Décodons : exiger le code source des surveillants du web œuvrant pour la protection des droits est une lourde contrainte. Et là Riester ne se contredit pas puisque celui-ci est également opposé à l’interopérabilité.

De simples déclarations pour ces outils de surveillance à distance

Alors vient le coup final : Il faut, dit-il, « modifier le dispositif législatif en vigueur, (...) pour alléger les contraintes sur les éditeurs de logiciels et permettre au gouvernement de finaliser les décrets d’application. Tel est l’objet de cet article additionnel. Sur son fondement, les éléments techniques ne seront plus à fournir systématiquement, mais seulement sur demande de la DCSSI. Ce service n’exigera les éléments que dans les cas présentant vraiment un intérêt particulier en termes de sécurité ». Bref : la fête à la liberté au nom du contrôle poussé des internautes.

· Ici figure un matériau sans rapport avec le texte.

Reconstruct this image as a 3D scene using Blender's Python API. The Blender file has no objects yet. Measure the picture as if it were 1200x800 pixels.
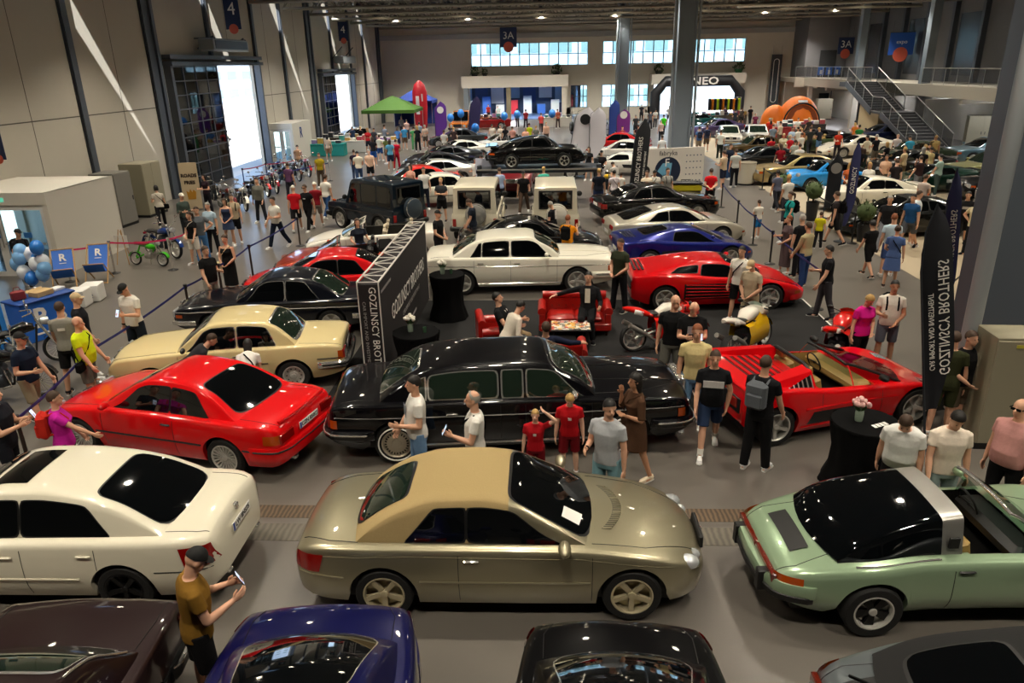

Si l’on résume tout ce long et, sans doute, ennuyeux exposé :
  • L'Hadopi, c’est le marquage des œuvres,
  • Hadopi c'est le filtrage rampant, possible juridiquement à n’importe quel niveau du réseaux,
  • L'Hadopi c'est la labellisation des sites dans les hotspots WiFi, un internet blacklisté sur ces mêmes hotspots…
  • L'Hadopi, c'est aussi des mesures de surveillance des œuvres sur les réseaux avec contrôle à distance ou accès aux données personnelles encadré d’une simple procédure déclarative (et non plus d’autorisations)
  • L'Hadopi c'est l'absence de contraintes administratives sur les éditeurs de solution de sécurisation dans la fourniture du code source de leurs logiciels de surveillance ou de traçage. 
  • L'Hadopi c’est enfin l’absence d’interopérabilité entre les outils de sécurisation
  • L'Hadopi, c'est l’assurance d’avoir des éditeurs qui vont pouvoir imposer dans les faits des solutions payantes aux abonnés pris de paniques par la peur de la suspension.